§ Task directions:
Copy out exactly the lines from the first line of the material below through the line containing "COL = S.collection", and nothing beyond them.
>> Start Information provided
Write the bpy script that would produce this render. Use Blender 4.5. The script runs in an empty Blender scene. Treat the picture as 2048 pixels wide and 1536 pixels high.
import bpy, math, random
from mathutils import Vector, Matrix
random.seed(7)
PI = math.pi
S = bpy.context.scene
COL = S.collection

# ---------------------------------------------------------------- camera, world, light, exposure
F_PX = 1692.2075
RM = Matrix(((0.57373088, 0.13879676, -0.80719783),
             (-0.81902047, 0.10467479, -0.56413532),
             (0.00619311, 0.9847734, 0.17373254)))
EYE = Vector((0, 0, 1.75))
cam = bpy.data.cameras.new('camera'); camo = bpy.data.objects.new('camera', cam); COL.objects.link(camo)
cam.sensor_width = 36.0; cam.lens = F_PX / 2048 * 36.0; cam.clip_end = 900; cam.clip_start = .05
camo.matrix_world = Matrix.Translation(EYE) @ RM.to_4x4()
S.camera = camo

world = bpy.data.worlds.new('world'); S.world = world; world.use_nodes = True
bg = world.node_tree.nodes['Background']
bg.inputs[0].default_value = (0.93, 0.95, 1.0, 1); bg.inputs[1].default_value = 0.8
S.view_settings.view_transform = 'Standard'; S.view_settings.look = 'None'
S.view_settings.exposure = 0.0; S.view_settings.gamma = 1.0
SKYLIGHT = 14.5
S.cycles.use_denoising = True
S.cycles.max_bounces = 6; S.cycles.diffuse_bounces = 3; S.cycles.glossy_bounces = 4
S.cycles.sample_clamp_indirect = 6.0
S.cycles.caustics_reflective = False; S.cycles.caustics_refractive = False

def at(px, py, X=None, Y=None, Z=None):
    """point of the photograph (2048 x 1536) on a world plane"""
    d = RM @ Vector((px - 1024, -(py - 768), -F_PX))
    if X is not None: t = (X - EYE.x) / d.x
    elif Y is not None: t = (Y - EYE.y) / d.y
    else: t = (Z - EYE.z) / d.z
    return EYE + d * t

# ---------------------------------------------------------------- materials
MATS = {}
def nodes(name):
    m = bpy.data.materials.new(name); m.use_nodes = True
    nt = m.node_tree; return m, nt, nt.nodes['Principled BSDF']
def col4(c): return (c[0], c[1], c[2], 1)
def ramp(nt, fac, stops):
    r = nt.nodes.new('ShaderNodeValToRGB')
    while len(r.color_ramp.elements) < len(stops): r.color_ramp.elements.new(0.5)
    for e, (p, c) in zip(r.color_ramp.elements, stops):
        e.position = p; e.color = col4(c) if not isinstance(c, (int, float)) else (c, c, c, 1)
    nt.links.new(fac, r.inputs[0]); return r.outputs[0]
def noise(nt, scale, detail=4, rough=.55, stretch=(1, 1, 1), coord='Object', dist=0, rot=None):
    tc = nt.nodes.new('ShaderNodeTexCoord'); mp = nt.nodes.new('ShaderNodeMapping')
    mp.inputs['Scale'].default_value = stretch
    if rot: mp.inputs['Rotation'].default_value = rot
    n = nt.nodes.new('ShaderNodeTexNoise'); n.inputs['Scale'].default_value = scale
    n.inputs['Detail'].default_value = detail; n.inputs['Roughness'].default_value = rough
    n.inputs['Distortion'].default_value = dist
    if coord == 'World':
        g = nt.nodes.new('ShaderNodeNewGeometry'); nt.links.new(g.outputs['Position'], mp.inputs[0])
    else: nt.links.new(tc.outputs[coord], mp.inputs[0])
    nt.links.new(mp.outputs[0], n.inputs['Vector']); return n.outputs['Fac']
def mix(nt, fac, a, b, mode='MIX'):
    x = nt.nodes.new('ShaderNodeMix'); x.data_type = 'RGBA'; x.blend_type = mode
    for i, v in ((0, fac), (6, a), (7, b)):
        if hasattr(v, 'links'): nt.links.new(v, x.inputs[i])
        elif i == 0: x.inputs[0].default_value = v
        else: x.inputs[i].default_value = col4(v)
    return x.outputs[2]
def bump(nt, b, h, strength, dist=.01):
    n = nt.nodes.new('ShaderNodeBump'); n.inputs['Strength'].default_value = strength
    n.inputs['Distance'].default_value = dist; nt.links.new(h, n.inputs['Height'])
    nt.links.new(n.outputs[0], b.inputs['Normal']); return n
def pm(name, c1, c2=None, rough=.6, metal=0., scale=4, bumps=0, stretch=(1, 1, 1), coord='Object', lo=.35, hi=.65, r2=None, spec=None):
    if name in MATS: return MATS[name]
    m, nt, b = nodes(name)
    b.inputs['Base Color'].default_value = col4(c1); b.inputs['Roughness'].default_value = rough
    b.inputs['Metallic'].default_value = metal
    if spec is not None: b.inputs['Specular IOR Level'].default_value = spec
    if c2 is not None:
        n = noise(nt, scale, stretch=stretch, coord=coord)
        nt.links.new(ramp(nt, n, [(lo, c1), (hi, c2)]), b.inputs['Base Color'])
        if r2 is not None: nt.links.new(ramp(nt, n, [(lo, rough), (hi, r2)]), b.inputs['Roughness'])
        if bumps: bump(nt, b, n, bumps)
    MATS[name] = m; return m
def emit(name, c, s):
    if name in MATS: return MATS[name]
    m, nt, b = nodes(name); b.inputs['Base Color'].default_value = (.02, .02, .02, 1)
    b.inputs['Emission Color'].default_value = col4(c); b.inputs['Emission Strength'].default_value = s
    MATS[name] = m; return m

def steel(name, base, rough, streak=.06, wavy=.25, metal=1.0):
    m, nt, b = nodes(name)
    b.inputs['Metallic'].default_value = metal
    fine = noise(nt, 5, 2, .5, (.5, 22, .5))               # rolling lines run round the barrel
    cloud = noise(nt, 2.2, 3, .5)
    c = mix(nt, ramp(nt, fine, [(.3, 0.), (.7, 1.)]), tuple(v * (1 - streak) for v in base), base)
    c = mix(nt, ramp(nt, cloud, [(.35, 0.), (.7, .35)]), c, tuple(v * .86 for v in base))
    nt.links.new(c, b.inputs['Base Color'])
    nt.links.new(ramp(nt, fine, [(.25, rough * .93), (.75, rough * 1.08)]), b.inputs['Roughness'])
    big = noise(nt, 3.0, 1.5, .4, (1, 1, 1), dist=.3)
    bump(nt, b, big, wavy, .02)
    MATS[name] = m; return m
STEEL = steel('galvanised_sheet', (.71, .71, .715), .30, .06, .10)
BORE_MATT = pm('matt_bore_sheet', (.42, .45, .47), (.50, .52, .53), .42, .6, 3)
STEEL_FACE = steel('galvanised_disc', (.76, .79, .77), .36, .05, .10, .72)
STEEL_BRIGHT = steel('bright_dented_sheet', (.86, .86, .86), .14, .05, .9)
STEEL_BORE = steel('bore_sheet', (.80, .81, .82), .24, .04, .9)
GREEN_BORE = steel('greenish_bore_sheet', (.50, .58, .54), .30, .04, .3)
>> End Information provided
§ Complete answer:
Write the bpy script that would produce this render. Use Blender 4.5. The script runs in an empty Blender scene. Treat the picture as 2048 pixels wide and 1536 pixels high.
import bpy, math, random
from mathutils import Vector, Matrix
random.seed(7)
PI = math.pi
S = bpy.context.scene
COL = S.collection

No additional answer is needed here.